3. Think Outside the Box
Events like this are great opportunities to get creative! While keeping with our two goals, we worked hard to provide activities that were engaging and, perhaps, different than what our families may have expected as "literacy" activities. We had one activity station centered solely on skill-building games families can play at home. The games ranged from phonics builders, to responding to reading, to story elements, to sight words, and more! Another activity was a reading response science connection with animal adaptations. Families of older students loved "Speed Dating" a book, where they learned how to pick a just-right book for their child. They enjoyed learning about easily accessible online resources that can be used outside the classroom. One of the family-favorite activities was a math-literacy connection where students read a recipe, sequenced the steps, and then followed the directions to create either cookie dough or pudding play dough. The conversations were amazing! One parent thought the recipe was a little dry and added extra water, causing the play dough to not form correctly. A tiny first grade voice popped up, "Mom, see why it's so important to read carefully? We didn't follow directions." Parents remarked all throughout the night how nice it was to see a connection to other subject areas, and that this may help their reluctant readers. As educators, we know the connection between literacy and other subject areas, but we have to be cautious to not simply assume our families know the same.
 

4. Utilize Your Resources
Most events require supplies, and in turn, require money. This is where we had to get creative! We asked local businesses to donate to our cause, local bookstores donated books and supplies, and restaurants contributed gift certificates for prizes. But resources are not confined to supplies and money. Some of the best resources are people. Our local librarian came for a session with families to share the resources and activities our library has to offer, and she walked them through registering for a library card.  Our speech-language pathologist shared developmental milestones with parents of our younger students, and she talked of the speech-language connection. And the fantastic ideas from the diverse people on our team were absolutely invaluable!

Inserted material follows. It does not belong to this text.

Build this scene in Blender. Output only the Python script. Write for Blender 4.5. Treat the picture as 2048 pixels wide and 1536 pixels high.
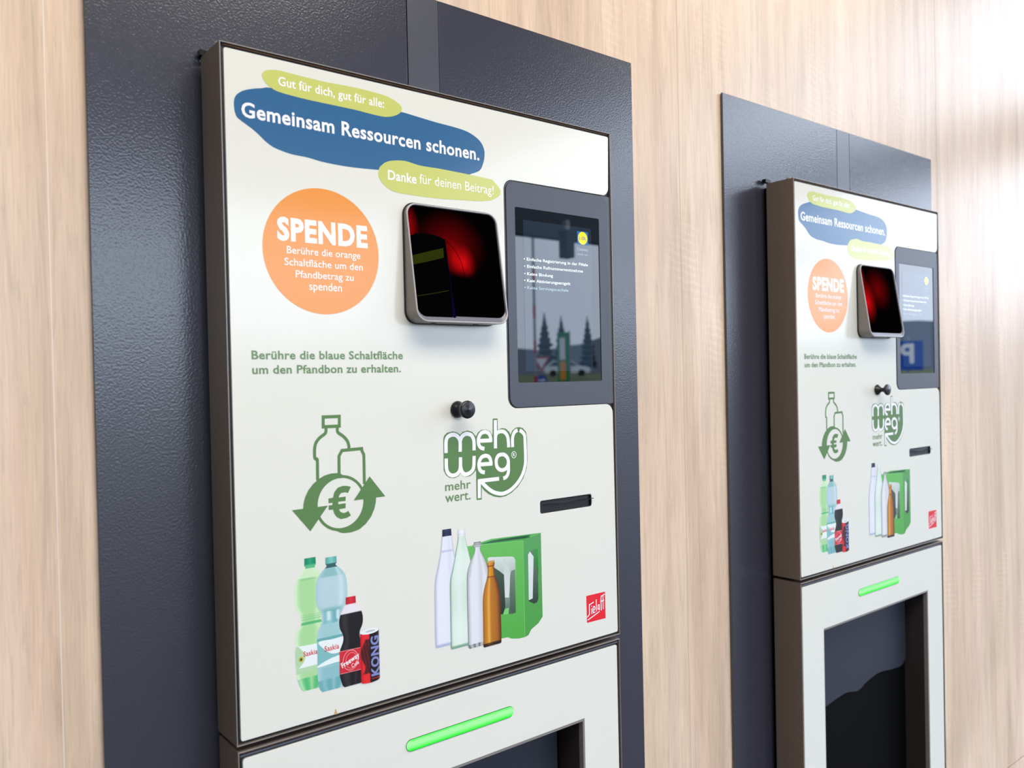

5. Promote, Communicate, and Build Excitement
In order for a family event to accomplish its goals, people have to attend! Parents need to know why attending an event at school on a weeknight is worth their time and attendance! We built initial excitement for the event with a flyer sent home, then sent invitations with an RSVP portion, promoted our event on social media, sent out school messenger telephone messages, and worked to build excitement among our students in our classrooms. Many adults in attendance made comments such as, "Not coming wasn't an option. Our son would have never let it go." The best comments though, were the ones such as, "I'm so glad we came. I have learned so much."

6. Reflect
A huge part of hosting a successful event is thinking ahead of ways to improve. What went well? What could be done differently? Our Family Literacy Night went very well, but we know there are ways we can make it better next time. Can specific logistics be tweaked to make things run more smoothly? Can certain activities be improved? We have parent surveys and planning team surveys for analysis, notes were made along the way, and planning team discussion. No event is ever perfect, but constant reflection during and after the event helps to make it the very best event possible for your school!


It is important to view parents as partners in our work. When we work to empower parents with the tools, strategies, and confidence to support their children's educations, most families welcome it with open arms. View parents as teammates in educating the children in our classrooms, and work together toward that goal. As stated so well by Hendeson and Berla, "The more comprehensive and well-planned the partnership between school and home, the higher student achievement."